Kidnapped by the Pope / Lilianne Ruíz

I spoke with Agustin’s sister. She doesn’t know yet where they have been taken. The detainees right to a telephone call was not honored by the Cuban authorities. We know that they took them: the political police, because Augustin was sleeping in his sister’s house.

If they’d taken him from his “tinajón” where he lives alone we’d know less about it. Like the case of Ismael, who just went out in slippers to buy cigarettes and his mother and girlfriend haven’t heard anything. Or Ciro, from Porno para Ricardo, they abducted him when he was crossing the street. Of Orlando Luis we still know nothing. Because they disconnected our cellphones we aren’t able to know how many are in trouble now.

The State, on this visit of the Pope, has boasted of its power to cause unhappiness to those who are not soldiers, nor do I believe the soldiers are very happy. They are terrified of the “people,” of the citizens, because the name “people” — pueblo — is the one they have given them.
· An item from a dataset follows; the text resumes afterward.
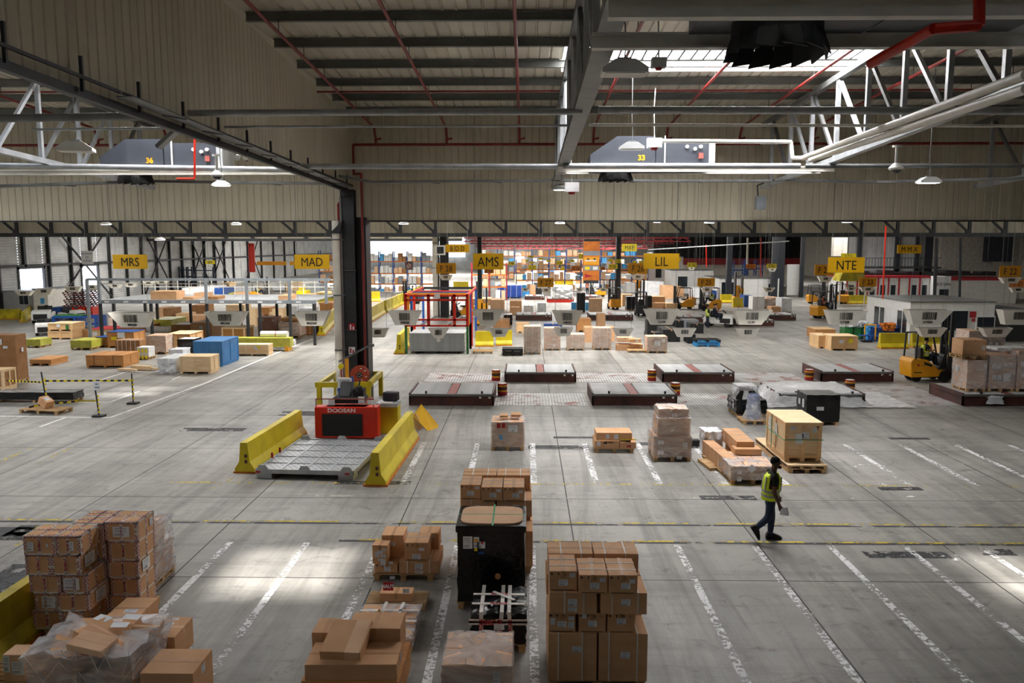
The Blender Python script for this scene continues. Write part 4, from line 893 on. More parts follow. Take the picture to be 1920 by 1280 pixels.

The police don’t think, if they can’t convince you, intimidate you, try to conquer you as if there were no natural ethics, innate to human being, that prohibit their behaving as they do. Someone, we can guess who its been, has given the order to kidnap, detain, imprison, while the Successor to Peter is in Cuba. We all wanted to leave. The Pope washed his hands of it, it’s enough to proclaim the Gospel, to give a sermon that works for everyone.

And I remember that Christ in the Gospels, independent of speaking of salvation for the whole world, judges, discriminates, constantly signals. So much pain, anger, have made me resort to Teresa de Avila once again, Trying to make sense of it all.

The Pope has proclaimed the Gospel of Freedom in a Plaza lying. It was another May Day, except for the few orthodox Catholic laity of this society, and the nuns and priests. I know that the Gospel is the power of God, but my friends are in prison and I do not know what to do. And all this has happened in the morning prior to the appearance of Benedict XVI at the Plaza, so I am reminded of St. Bartholomew. What the men say can’t impress me, not the Pope, nor F. Castro in his Reflections: they are wolves in sheep’s clothing to deceive those who have no sign, no judgment, no ethics.